### What you are asked to do
List every line in this data where the string "from" occurs.

::::

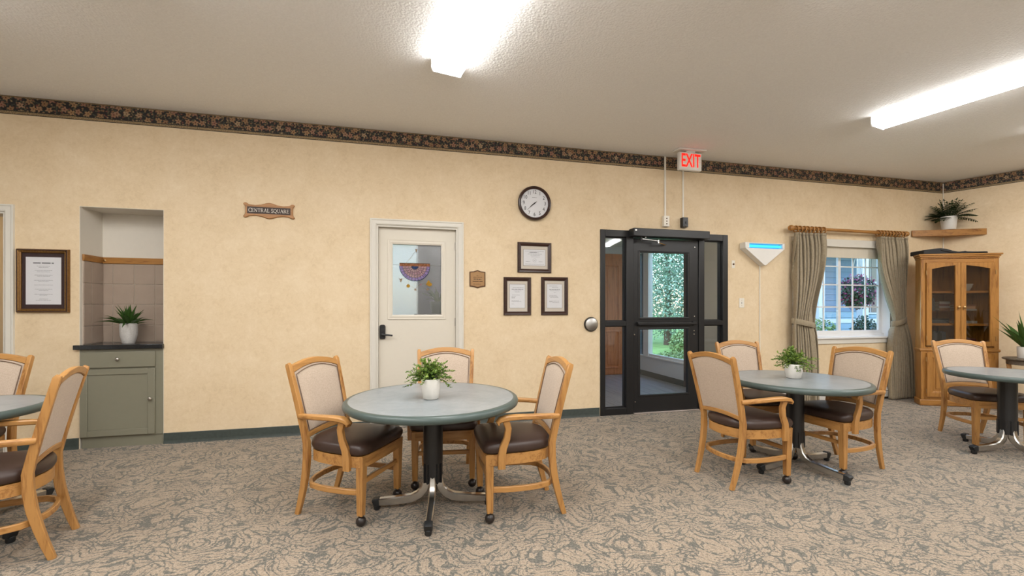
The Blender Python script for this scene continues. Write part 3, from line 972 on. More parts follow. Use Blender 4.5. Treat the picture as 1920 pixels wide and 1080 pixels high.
# the door leaf
ex0, ex1 = 5.054, 5.981
px0, px1 = 5.135, 5.838
lf = MB()
ly0, ly1 = 0.0, 0.045
lf.box(ex0, px0, ly0, ly1, 0.018, 2.195)
lf.box(px1, ex1, ly0, ly1, 0.018, 2.195)
lf.box(px0, px1, ly0, ly1, 0.018, 0.222)
lf.box(px0, px1, ly0, ly1, 1.062, 1.196)
lf.box(px0, px1, ly0, ly1, 2.030, 2.195)
lf = lf.build('door_leaf', M['black'], en)
for c, e in ((0.222, 1.062), (1.196, 2.030)):
    MB().box(px0, px1, 0.022, 0.028, c, e).build('pane', M['glass'], lf)
    ring_frame(px0 + .01, px1 - .01, c + .01, e - .01, [(0, .022), (0, -.006), (0.014, -.008), (0.024, -.004), (0.024, .022)], 'glazing_bead', M['black'], lf, 0.0)
pb = MB().box(5.09, 5.93, -0.060, -0.030, 1.108, 1.142).build('push_bar', M['black'], lf, bevel=0.008)
for x in (5.115, 5.905):
    MB().box(x - .02, x + .02, -0.034, 0.0, 1.100, 1.150).build('bracket', M['black'], pb, bevel=0.003)
for x, z in ((5.925, 1.215), (5.92, 1.03), (5.92, 0.985), (5.065, 0.99), (5.075, 0.03 + .12), (5.93, 2.11)):
    MB().lathe([(0.009, 0), (0.008, -0.006), (0, -0.007)], 10, (x, 0, z), 'y').build('bolt', M['chrome'], lf, 50)
# automatic operator box above the door
op = wall_thing('door_operator', 'long black door operator box mounted above the entrance door', 'door operator', 4.990, 2.205)
MB().box(0, 1.075, -0.125, -0.012, 0.0, 0.098).build('housing', M['black'], op, bevel=0.006)
MB().box(-0.004, 0.0, -0.120, -0.014, 0.004, 0.094).build('end_cap', M['blackrub'], op, bevel=0.001)
MB().box(0.018, 0.042, -0.1262, -0.125, 0.062, 0.078).build('badge', M['nickel'], op)
MB().lathe([(0.014, -0.012), (0.014, 0.0)], 14, (0.19, -0.07, 0)).build('spindle', M['steel'], op, 40)
MB().sweep([(0.13, -0.075, -0.028), (0.19, -0.072, -0.030), (0.36, -0.085, -0.048)], rect(0.012, 0.004), (0, 1, 0)).build('arm', M['steel'], op)
MB().lathe([(0.013, -0.075), (0.013, -0.035)], 12, (0.36, -0.085, 0)).build('elbow', M['chrome'], op, 40)
MB().sweep([(0.36, -0.085, -0.068), (0.44, -0.050, -0.078), (0.50, -0.014, -0.082)], rect(0.010, 0.004), (0, 1, 0)).build('arm', M['brass'], op)
MB().lathe([(0.016, -0.03), (0.016, 0.012)], 12, (0.13, -0.075, -0.028 + .01)).build('pivot', M['blackrub'], op, 40)

# wall plate button
bt = wall_thing('push_plate', 'round steel door-opener button on the wall left of the entrance', 'button', 4.478, 1.125)
MB().lathe([(0.0, 0.0), (0.088, 0.0), (0.090, -0.012), (0.084, -0.024), (0.078, -0.026)], 36, axis='y').build('base', M['black'], bt, 40)
MB().lathe([(0.079, -0.024), (0.077, -0.034), (0.070, -0.038), (0, -0.040)], 36, axis='y').build('button', M['steel'], bt, 40)

# exit sign on its ceiling canopy
ex = wall_thing('exit_sign', 'white illuminated exit sign with red letters hung from the ceiling', 'exit sign', 5.665, 3.003, 0.26)
MB().box(-0.155, 0.155, -0.026, 0.026, 0.0, 0.218).build('housing', M['white'], ex, bevel=0.008)
MB().box(-0.140, 0.140, -0.0275, -0.026, 0.014, 0.204).build('face', plain('exit_face', (0.80, 0.76, 0.70), 0.4), ex)
text_mesh('EXIT', 0.225, 'lettering', M['exitred'], ex, (0.0, -0.0282, 0.109), sx=0.58, bold=0.004)
for s in (-1, 1):
    MB().prism([(s * 0.130, .100), (s * 0.130 - .004, .106), (s * 0.130 - .004, .094)] if s > 0 else [(-.130, .100), (-.126, .094), (-.126, .106)], -0.0285, -0.0276, 'xz').build('chevron', M['exitred'], ex)
MB().box(-0.19, 0.19, -0.075, 0.075, 0.232, 0.249).build('canopy', M['white'], ex, bevel=0.008)
MB().box(-0.06, 0.06, -0.03, 0.03, 0.216, 0.234).build('neck', M['white'], ex, bevel=0.004)

# surface conduits with boxes
cd = wall_thing('wire_cover', 'cream wire channel ending in a cream outlet box above the entrance', 'conduit', 5.495, 2.40)
MB().box(-0.012, 0.012, -0.014, 0, 0.09, 0.852).build('channel', M['cordwhite'], cd, bevel=0.003)
b = MB().box(-0.040, 0.040, -0.045, 0, -0.045, 0.09).build('outlet_box', M['cordwhite'], cd, bevel=0.004)
for z in (-0.012, 0.022, 0.056):
    MB().lathe([(0.009, -.045), (0.008, -0.047), (0, -0.047)], 10, (0, 0, z), 'y').build('socket', M['bronzedark'], b, 40)
cd = wall_thing('wire_cover', 'cream wire channel running down from the exit sign to a black box', 'conduit', 5.755, 2.40)
MB().box(-0.010, 0.010, -0.014, 0, 0.08, 0.852).build('channel', M['cordwhite'], cd, bevel=0.003)
b = MB().box(-0.038, 0.038, -0.060, 0, -0.045, 0.08).build('power_box', M['black'], cd, bevel=0.004)
MB().box(-0.006, 0.012, -0.064, -0.060, -0.005, 0.030).build('switch', M['blackrub'], b, bevel=0.002)
MB().tube([(-0.02, -0.062, -0.04), (0.0, -0.068, -0.028), (0.02, -0.062, -0.040)], 0.004, 6).build('plug', M['nickel'], b, 60)

# ------------------------------------------------------------------ vestibule behind the entrance
VD = 3.0
VU0, VU1 = 4.15, 6.84
vf = struct(MB().box(VU0, VU1 + 0.1, THK, VD + 0.1, -0.12, -0.012).build('floor_vestibule', M['plank'], loc=WO, rz=WA), 'grey plank floor of the vestibule behind the glass entrance')
npl = 15
pw = (VU1 - VU0) / npl
for k in range(npl):
    cuts = [THK - 0.05] + ([1.0, 2.2] if k % 2 else [1.6]) + [VD]
    for a, b in zip(cuts, cuts[1:]):
        MB().box(VU0 + k * pw + .0015, VU0 + (k + 1) * pw - .0015, a + .001, b - .001, -0.012, 0.0).build('plank', M['plank'], vf)
struct(MB().box(VU0 - 0.1, VU1 + 0.1, THK, VD + 0.1, 2.55, 2.65).build('ceiling_vestibule', M['vestceil'], loc=WO, rz=WA))
struct(MB().box(VU0 - 0.1, VU0, THK, VD + 0.1, 0, 2.55).build('wall_vestibule_left', M['vestwall'], loc=WO, rz=WA))
vw = MB()
vw.box(VU0, 5.52, VD, VD + 0.1, 0, 2.55)
vw.box(6.58, VU1, VD, VD + 0.1, 0, 2.55)
vw.box(5.52, 6.58, VD, VD + 0.1, 2.40, 2.55)
struct(vw.build('wall_vestibule_far', M['vestwall'], loc=WO, rz=WA))
# right side: solid beige wall, then a low wall with a big window
struct(MB().box(VU1, VU1 + 0.1, THK, 1.42, 0, 2.55).build('wall_vestibule_right', M['vestbeige'], loc=WO, rz=WA), 'beige wall seen through the right sidelight')
vl = MB()
vl.box(VU1, VU1 + 0.1, 1.50, VD + .1, 0, 0.375)
vl.box(VU1, VU1 + 0.1, 1.50, VD + .1, 2.42, 2.55)
vl = struct(vl.build('wall_vestibule_low', M['vestwall'], loc=WO, rz=WA), 'low pale wall under the vestibule window')
MB().box(VU1 - 0.02, VU1 + 0.1, 1.50, VD, 0.375, 0.40).build('sill', M['vinylwin'], vl, bevel=0.004)
MB().box(VU1 - 0.010, VU1, 1.50, VD, 0.0, 0.10).build('skirting', M['cove'], vl)
wv = struct(thing('window_3', None, None, WO, WA), 'tall vestibule window looking onto the garden')
MB().box(VU1 - 0.01, VU1 + 0.11, 1.42, 1.50, 0, 2.55).build('post', plain('brown_post', (0.10, 0.075, 0.065), 0.5), wv)
MB().box(VU1, VU1 + 0.1, 2.62, 2.80, 0.40, 2.42).build('post', M['vinylwin'], wv, bevel=0.004)
MB().box(VU1 + 0.02, VU1 + 0.08, 1.50, 2.62, 0.40, 0.44).build('rail', M['vinylwin'], wv)
MB().box(VU1 + 0.045, VU1 + 0.051, 1.50, 2.62, 0.44, 2.42).build('pane', M['glass'], wv)
MB().box(VU1 + 0.045, VU1 + 0.051, 2.80, VD, 0.40, 2.42).build('pane', M['darkpane'], wv)
vl_ = thing('ceiling_lamp', 'round white lamp added out of sight to brighten the vestibule', 'lamp', wp(5.5, -0.55, 2.55), WA)  # lamp added out of sight to brighten the vestibule
MB().lathe([(0.20, 0.0), (0.205, -0.02), (0.19, -0.03)], 24).build('base', M['white'], vl_, 40)
MB().lathe([(0.185, -0.03), (0.18, -0.06), (0.12, -0.10), (0.0, -0.11)], 24).build('globe', emit('vestibule_fill_globe', (1.0, 0.95, 0.88), 4.5), vl_, 60)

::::

### Output of the task
The Blender Python script for this scene continues. Write part 3, from line 972 on. More parts follow. Use Blender 4.5. Treat the picture as 1920 pixels wide and 1080 pixels high.
ex = wall_thing('exit_sign', 'white illuminated exit sign with red letters hung from the ceiling', 'exit sign', 5.665, 3.003, 0.26)
cd = wall_thing('wire_cover', 'cream wire channel running down from the exit sign to a black box', 'conduit', 5.755, 2.40)